Mr. Salter’s friend Robert Phelps introduced him to the stories of Isaac Babel, the Russian writer who wrote with such sang froid about the brutality of the Red Cavalry in its campaign against Poland, and about the criminal underworld of Odessa. His prose, Mr. Salter said, “was like a handful of radium.”

He talks about why writers write. “Well, really for pleasure, although it’s clear it’s not such great pleasure. Then to please others. I’ve written with that in mind sometimes, thinking of certain people, but it would be truer to say that I’ve written to be admired by others, to be loved by them, to be praised, to be known. In the end, that’s the only reason. The result is barely related to it. None of those reasons give the strength of the desire.”

But one is not always admired. There are pitfalls to the art of writing. He tells of not one, but two, devastating reviews of the same book in The New York Times. After these he went to “France, where you can always feel it’s worthwhile to be a writer and where I had always been able to write.”

He tells us of looking in a bookstore window and seeing a book by a high school classmate, and of the jealousy he felt upon seeing it. The classmate was Jack Kerouac.

Mr. Salter didn’t think that novel writing could be taught, which must have slightly dismayed the writing students in his audience.

He warns his audience, “Writing novels is difficult.” To write a novel is a large undertaking, requiring immense effort and a memory that doesn’t fail.
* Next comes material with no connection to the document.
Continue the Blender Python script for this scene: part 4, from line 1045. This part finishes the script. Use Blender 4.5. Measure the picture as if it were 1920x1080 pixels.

A novel is a complex structure with many rooms and many inhabitants. It is often permeated by a sense of place, like Lawrence Durrell’s Alexandria, Thomas Mann’s Lübeck and Venice, and Saul Bellow’s Chicago.

But when all is said and done, it is style that remains. “Style is substance,” he says. In Mr. Salter’s case, it is a style influenced as much by André Gide and Vladimir Nabokov as by Hemingway, graceful and clear.

“... there are certain books,” he says, “I’d like to read before I die, for what reason it’s hard to say. I’d somehow feel incomplete otherwise, not quite ready. … I see myself as reading at the end in the way that Edmund Wilson in his last days was learning Hebrew with oxygen tanks at the foot of his bed.”

When he wrote these words, he had little time left to do that kind of reading, but it is impossible to think of him as being incomplete.